Sr. presidente, seja dito em abono de todos os herdeiros colateraes, vieram declarar que se era tal a interpretação da lei, que elles prescindiam do acrescimo d'esses bens e rendimento; e foi a Senhora D. Maria II quem primeiro manifestou que não desejava que aquelle herdeiro fosse excluido do inventario, sem que ao menos se nomeasse um curador para aggravar ou recorrer de tal despacho, pois que ninguem podia ser posto fóra de um processo, em que já figurava, sem ser ouvido; nomeou-se então uni curador, que foi o sr. Alberto Carlos, respeitavel e muito douto advogado. Eu peço desculpa á camara de lhe estar a recordar factos, que talvez conheça, comtudo não posso deixar de o fazer para esclarecimento da questão. O curador recorreu do despacho para a relação, e esta determinou que = se nomeasse um curador, porque os bens não se sabia a quem pertenciam =; era portanto omissa a lei n'este ponto; e por consequencia nomeou-se, como disse, um curador, porque a lei não lhe permittia o ser citado pessoalmente; comtudo decidiu-se que se fizesse a partilha, considerando como herdeiro o senhor D. Miguel, e que os bens entrassem no deposito para depois serem levantados por quem a isso tivesse direito. Esta decisão vem assignada por pessoas muito competentes e respeitaveis, como os srs. Alves de Sá, Luiz José da Cunha, Godinho e Ferrão, que sinto não ver presente, e emfim por outros cavalheiros, do mesmo modo competentes. N'este accordão, sr. presidente, decidiu-se já uma parte da questão, porque se disse: «Não se sabe a quem pertencem estes bens, e portanto vão para o deposito, a fim de serem levantados por quem a elles tiver direito». Ora não podia ser citado o senhor D. Miguel, porque a lei o prohibia, por consequencia não podia tambem levantar esses bens. Todos estes pontos, sr. presidente, carecem de explicações, e eu ouvirei as do sr. ministro; estou certo de que as explicações me hão de satisfazer. O que peço a s. ex.ª é que, attendendo a esta questão, tome sobre ella a resolução que julgar mais conveniente, que consulte os tribunaes, ou que empregue emfim os meios que os seus muitos conhecimentos lhe farão suggerir, a fim de que seja praticado o que for mais de justiça.

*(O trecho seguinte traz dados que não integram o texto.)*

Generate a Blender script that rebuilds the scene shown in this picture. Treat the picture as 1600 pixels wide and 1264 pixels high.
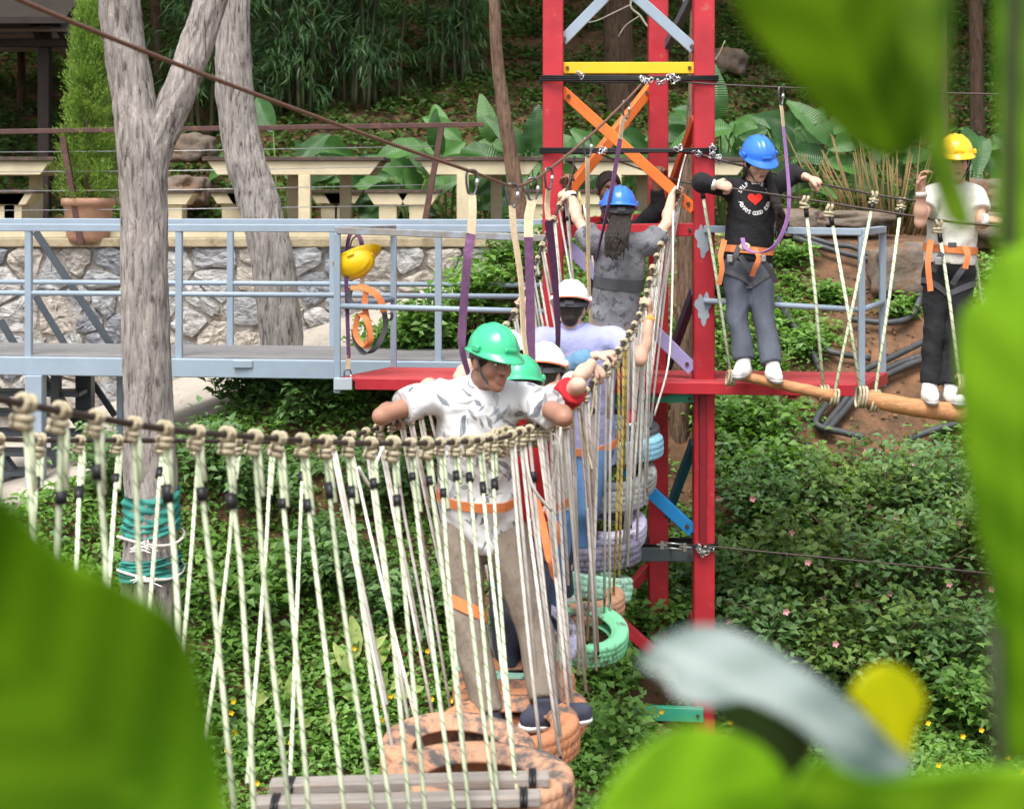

Eu não mando moção nenhuma para a mesa, e n'esta parte eu tenho plena confiança no governo, em que ha de fazer todo o possivel para resolver esta questão; e á camara peço que auxilie com o seu voto a proposta que sobre este objecto tiver de se apresentar, porque estas sete creanças estão abandonadas sem patria, sem pae, e quasi sem amigos; e nós não devemos prohibir que os seus parentes, se quizerem, lhes melhorem a sua posição; e por esta occasião não deixarei de lembrar que o nosso esclarecido monarcha já indicou o caminho generoso que devemos seguir.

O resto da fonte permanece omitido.